La Cour de cassation a su tirer toutes les conséquences de cette exigence. Ainsi, l'employeur qui fait exécuter le préavis se prive du droit d'invoquer la faute grave du salarié (Cass. soc., 15 mai 1991, n° 87-42.473, M. Jilcot c/ Société Dunkerque Expansion, publié N° Lexbase : A3867ABT). Il en va de même de l'employeur qui attend plusieurs semaines avant d'engager la procédure de licenciement (Cass. soc., 19 juin 2002, n° 00-41.326, F-D N° Lexbase : A9584AYM) ou qui considère comme constitutif d'une faute grave des faits qu'il a tolérés pendant plus de trois mois sans y puiser motif à sanction (Cass. soc., 24 mars 2004, n° 02-41.117, F-D N° Lexbase : A6358DB4).

  • Le caractère indifférent du versement d'une indemnité compensatrice de préavis

On aura compris que ce qui importe, en matière de faute grave, c'est la rupture immédiate du contrat, c'est-à-dire l'éloignement du salarié de l'entreprise. Par suite, la perte du droit au préavis constitue moins une sanction qu'une conséquence nécessaire de cet éloignement. Il s'en déduit, et nous rejoignons là la position adoptée par la Cour de cassation dans la présente espèce, que le versement volontaire (3) d'une indemnité compensatrice de préavis ne peut priver l'employeur du droit d'invoquer la faute grave du salarié.

On doit noter qu'une telle solution avait antérieurement été retenue par la Chambre sociale (Cass. soc., 29 octobre 1996, n° 93-44.113, M. François Brunstein c/ Société Cadres Béco, inédit N° Lexbase : A1605C7L ; Cass. soc., 8 janvier 1997, n° 95-40.320, Mme Catherine Vincent c/ Mme Anne Fleury, inédit N° Lexbase : A8768AGT).

Toutefois, et de manière curieuse, cette même Chambre sociale avait retenu une solution opposée dans un arrêt rendu le 14 juin 1995 (Cass. soc., 14 juin 1995, n° 93-42.551, M. Hervé Girault c/ M. Alain Ferragu, inédit N° Lexbase : A8644AGA : "l'employeur avait payé l'indemnité compensatrice de préavis, ce dont il résultait qu'il avait renoncé à se prévaloir d'une faute grave du salarié").
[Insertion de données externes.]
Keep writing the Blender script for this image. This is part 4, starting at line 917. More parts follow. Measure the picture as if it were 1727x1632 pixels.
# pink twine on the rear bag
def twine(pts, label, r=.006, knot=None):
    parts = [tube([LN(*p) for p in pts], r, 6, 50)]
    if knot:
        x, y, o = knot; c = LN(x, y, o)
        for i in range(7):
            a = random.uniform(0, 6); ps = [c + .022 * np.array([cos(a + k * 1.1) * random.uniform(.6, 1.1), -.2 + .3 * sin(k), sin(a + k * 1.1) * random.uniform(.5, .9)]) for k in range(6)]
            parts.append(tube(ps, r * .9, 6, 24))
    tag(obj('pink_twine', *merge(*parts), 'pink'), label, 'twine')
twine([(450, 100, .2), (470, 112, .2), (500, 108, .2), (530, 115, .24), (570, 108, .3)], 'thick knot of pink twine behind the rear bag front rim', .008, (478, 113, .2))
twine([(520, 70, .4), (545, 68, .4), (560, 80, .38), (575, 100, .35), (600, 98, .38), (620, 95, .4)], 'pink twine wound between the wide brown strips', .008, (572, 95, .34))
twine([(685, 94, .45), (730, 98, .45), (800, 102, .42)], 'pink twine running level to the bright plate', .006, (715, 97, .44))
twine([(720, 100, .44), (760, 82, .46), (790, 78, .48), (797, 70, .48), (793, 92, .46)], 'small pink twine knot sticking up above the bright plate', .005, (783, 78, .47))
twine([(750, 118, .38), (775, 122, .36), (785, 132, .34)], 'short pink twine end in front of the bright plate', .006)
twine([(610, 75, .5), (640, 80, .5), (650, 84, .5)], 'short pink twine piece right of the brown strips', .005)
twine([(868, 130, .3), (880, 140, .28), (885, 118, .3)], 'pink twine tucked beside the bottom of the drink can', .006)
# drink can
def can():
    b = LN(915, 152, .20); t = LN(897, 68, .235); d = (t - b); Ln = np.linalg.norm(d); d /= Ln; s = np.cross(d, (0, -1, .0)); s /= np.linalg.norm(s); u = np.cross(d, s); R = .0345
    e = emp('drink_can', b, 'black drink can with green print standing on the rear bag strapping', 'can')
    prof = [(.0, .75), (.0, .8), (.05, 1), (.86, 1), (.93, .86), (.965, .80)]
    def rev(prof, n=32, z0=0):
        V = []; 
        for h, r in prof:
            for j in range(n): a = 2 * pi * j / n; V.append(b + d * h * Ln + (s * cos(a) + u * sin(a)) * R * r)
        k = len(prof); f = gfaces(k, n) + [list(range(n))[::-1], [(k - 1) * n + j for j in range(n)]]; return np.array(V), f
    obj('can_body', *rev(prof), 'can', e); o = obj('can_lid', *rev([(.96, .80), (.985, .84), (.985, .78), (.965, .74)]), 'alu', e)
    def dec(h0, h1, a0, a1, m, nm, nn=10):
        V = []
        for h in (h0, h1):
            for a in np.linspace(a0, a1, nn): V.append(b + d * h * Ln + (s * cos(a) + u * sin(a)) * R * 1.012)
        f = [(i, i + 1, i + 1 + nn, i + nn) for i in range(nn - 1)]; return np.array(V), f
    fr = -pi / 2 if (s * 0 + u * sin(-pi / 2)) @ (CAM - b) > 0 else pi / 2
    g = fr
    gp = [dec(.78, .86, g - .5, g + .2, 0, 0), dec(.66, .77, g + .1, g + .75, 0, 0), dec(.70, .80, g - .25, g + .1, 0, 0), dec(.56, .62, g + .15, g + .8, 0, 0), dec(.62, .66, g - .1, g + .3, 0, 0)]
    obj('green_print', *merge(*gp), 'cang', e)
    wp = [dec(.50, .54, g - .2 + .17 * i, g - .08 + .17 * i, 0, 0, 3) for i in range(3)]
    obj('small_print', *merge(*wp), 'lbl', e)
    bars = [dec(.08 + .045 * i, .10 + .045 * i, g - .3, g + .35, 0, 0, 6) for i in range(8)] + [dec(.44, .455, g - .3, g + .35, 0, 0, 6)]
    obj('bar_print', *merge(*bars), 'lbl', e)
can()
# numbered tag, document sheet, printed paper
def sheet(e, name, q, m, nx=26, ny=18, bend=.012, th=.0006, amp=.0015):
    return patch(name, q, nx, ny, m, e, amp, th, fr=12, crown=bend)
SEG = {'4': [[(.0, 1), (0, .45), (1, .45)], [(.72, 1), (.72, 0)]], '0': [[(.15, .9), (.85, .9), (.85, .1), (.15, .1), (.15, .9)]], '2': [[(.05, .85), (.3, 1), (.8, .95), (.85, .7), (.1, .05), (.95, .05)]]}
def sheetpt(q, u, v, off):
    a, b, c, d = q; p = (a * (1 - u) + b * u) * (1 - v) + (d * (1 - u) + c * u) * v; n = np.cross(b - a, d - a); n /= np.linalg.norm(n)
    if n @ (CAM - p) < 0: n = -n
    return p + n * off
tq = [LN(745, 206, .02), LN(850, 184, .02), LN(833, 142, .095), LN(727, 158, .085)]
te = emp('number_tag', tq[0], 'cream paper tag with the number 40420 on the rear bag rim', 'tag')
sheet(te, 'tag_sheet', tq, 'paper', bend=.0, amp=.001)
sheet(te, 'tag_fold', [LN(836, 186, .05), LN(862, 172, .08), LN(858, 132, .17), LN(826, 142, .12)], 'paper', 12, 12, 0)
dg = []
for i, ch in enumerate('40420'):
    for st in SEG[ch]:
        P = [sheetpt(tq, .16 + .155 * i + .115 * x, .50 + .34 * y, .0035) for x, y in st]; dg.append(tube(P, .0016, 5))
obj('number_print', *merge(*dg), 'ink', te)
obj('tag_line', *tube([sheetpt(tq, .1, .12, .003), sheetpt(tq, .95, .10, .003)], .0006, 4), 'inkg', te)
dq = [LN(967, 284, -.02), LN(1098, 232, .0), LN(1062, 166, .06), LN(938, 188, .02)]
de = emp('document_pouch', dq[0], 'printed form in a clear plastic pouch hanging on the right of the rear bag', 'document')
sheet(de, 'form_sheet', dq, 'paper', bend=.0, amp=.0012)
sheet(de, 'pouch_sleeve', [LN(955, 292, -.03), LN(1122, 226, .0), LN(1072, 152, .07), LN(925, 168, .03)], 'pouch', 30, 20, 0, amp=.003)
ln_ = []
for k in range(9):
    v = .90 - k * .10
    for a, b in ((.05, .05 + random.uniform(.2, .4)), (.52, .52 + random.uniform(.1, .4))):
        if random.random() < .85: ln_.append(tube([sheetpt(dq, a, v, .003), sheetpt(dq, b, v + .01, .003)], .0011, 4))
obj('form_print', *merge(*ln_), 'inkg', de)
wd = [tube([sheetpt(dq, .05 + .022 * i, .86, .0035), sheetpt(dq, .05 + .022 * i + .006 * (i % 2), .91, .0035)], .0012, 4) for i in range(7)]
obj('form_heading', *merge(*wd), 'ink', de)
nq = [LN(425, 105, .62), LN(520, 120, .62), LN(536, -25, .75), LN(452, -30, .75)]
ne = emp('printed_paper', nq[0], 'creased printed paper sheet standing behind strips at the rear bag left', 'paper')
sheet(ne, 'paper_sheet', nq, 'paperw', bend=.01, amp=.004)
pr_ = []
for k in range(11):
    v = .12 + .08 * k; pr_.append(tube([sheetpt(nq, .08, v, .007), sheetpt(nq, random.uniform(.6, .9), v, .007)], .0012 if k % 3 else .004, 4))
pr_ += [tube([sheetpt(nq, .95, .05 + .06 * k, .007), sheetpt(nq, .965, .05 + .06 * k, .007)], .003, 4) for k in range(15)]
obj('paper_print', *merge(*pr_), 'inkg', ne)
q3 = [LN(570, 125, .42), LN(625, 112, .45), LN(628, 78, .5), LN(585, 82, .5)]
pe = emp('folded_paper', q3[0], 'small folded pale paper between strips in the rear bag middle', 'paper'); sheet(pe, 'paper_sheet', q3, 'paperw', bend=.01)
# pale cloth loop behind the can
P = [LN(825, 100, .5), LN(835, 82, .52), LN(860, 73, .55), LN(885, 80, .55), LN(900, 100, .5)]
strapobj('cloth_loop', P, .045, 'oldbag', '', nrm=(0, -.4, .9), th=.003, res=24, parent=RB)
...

La position de la Cour de cassation ne prête plus à discussion au vu de cet arrêt du 2 février 2005 qui, il faut le noter, aura les honneurs du rapport annuel. Seule importe la rupture immédiate du contrat de travail, peu important que l'employeur ait volontairement versé une indemnité compensatrice de préavis.

On précisera, pour terminer, que le maintien du salarié dans l'entreprise pendant le temps nécessaire à l'employeur pour apprécier le degré de gravité des fautes commises n'est pas exclusif du droit pour celui-ci d'invoquer l'existence d'une faute grave (Cass. soc., 19 juin 2002, n° 00-41.326, F-D N° Lexbase : A9584AYM). Plus largement, le délai nécessaire à la mise en oeuvre de la procédure de licenciement ne saurait être retenu contre l'employeur. L'exigence d'une rupture immédiate doit s'entendre dans cette mesure. En conséquence, et contrairement à ce que pensent beaucoup d'employeurs, la faute grave ne rend pas nécessaire le prononcé d'une mise à pied conservatoire. Il faut, et il suffit, que l'employeur ne tarde pas dans sa réaction.


(1) Il convient également de rappeler que les juges ne sont nullement liés par les clauses contenues dans une convention collective, un règlement intérieur ou un contrat de travail qui qualifieraient un comportement ou une abstention de "faute grave". De plus, la Cour de cassation se réserve la faculté de contrôler la qualification retenue par les juges du fond, qui n'ont ici aucun pouvoir souverain.

(2) La faute lourde nous paraît moins difficile à caractériser en ce qu'elle exige l'intention de nuire du salarié à l'égard de l'entreprise ou de l'employeur.

(3) Seul le versement volontaire faisait encore difficulté. La Cour de cassation a décidé, de manière tout à fait logique, que l'employeur n'est pas privé du droit d'invoquer la faute grave du salarié lorsqu'il verse une indemnité compensatrice de préavis en application d'une disposition conventionnelle ou contractuelle ou encore en vertu du règlement intérieur (v. par ex., Cass. soc., 18 avril 2000, n° 98-42.803, M. Chaumont c/ Société Meubles Morin, publié N° Lexbase : A9900CH7).